Question

Compare the energies of two radiations ${E_1}$ with wavelength $800{\text{ nm}}$ and ${E_2}$ with wavelength $400{\text{ nm}}$.
A.${{\text{E}}_1}{\text{ = 2}}{{\text{E}}_2}$
B. ${{\text{E}}_1}{\text{ = }}{{\text{E}}_2}$
C. ${{\text{E}}_2}{\text{ = 2}}{{\text{E}}_1}$
D. ${{\text{E}}_2}{\text{ = - }}\dfrac{1}{2}{{\text{E}}_1}$

Answer 1

When electromagnetic waves travel, then they carry some amount of energy with them. The energy carried by the electromagnetic waves is given by using Einstein’s equation. According to which the energy of electromagnetic radiation is the product of Planck’ constant and the frequency of the waves. We will compare the energies by using this relation.

Formula Used:
${\text{E = }}hv$
Where, $E$ is the energy possessed by the radiation, $h$ is known as Planck’s constant and $v$ is the frequency of radiation.

Complete step by step answer:
When an electromagnetic wave travels in a medium then it carries an amount of energy with it. The amount of energy carried by the wave is the product of Planck’s constant and the frequency with which it travels in the medium. According to Einstein equation,
$\Rightarrow {\text{ E = }}hv$
Here $v$ is the frequency of radiation and we know that frequency of wave is the ratio of speed of light and distance travelled by it in one cycle which is known as wavelength of wave.
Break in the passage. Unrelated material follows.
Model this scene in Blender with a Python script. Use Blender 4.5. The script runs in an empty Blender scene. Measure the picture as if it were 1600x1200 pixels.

Therefore it can be written as,
$\Rightarrow {\text{ }}v{\text{ = }}\dfrac{c}{\lambda }$
Therefore it can be written as,
$\Rightarrow {\text{ E = }}h\dfrac{c}{\lambda }$
From above we can observe that the value of speed of light and Planck’s constant are always constant. Hence we can say that energy carried by electromagnetic radiation is inversely proportional to its wavelength.
$\Rightarrow {\text{ E = }}\dfrac{1}{\lambda }$

According to question Energy for wavelength $800{\text{ nm}}$ can be calculated as:
$\Rightarrow {\text{ }}{{\text{E}}_1}{\text{ = }}\dfrac{1}{\lambda }$
$\Rightarrow {\text{ }}{{\text{E}}_1}{\text{ = }}\dfrac{1}{{800}}$ ____________$(1)$
Similarly for wavelength $400{\text{ nm}}$ energy will be:
$\Rightarrow {\text{ }}{{\text{E}}_2}{\text{ = }}\dfrac{1}{\lambda }$
$\Rightarrow {\text{ }}{{\text{E}}_2}{\text{ = }}\dfrac{1}{{400}}$ _____________$(2)$
On dividing equation $(1)$ and equation $(2)$ we get the result as:
$\Rightarrow {\text{ }}\dfrac{{{{\text{E}}_1}}}{{{{\text{E}}_2}}}{\text{ = }}\dfrac{{400}}{{800}}$
On solving we get the reduced result as:
$\therefore {\text{ }}\dfrac{{{{\text{E}}_1}}}{{{{\text{E}}_2}}}{\text{ = }}\dfrac{1}{2}$ Or ${{\text{E}}_2}{\text{ = 2}}{{\text{E}}_1}$

Therefore the correct option is C.

Note: We can remember the relation between the energy and wavelength of electromagnetic radiations. Since we have to find the ratio of both energies so do not put the value of speed of light and Planck’s constant. Thus we can say that the wavelength having more wavelength will have lesser energy with it.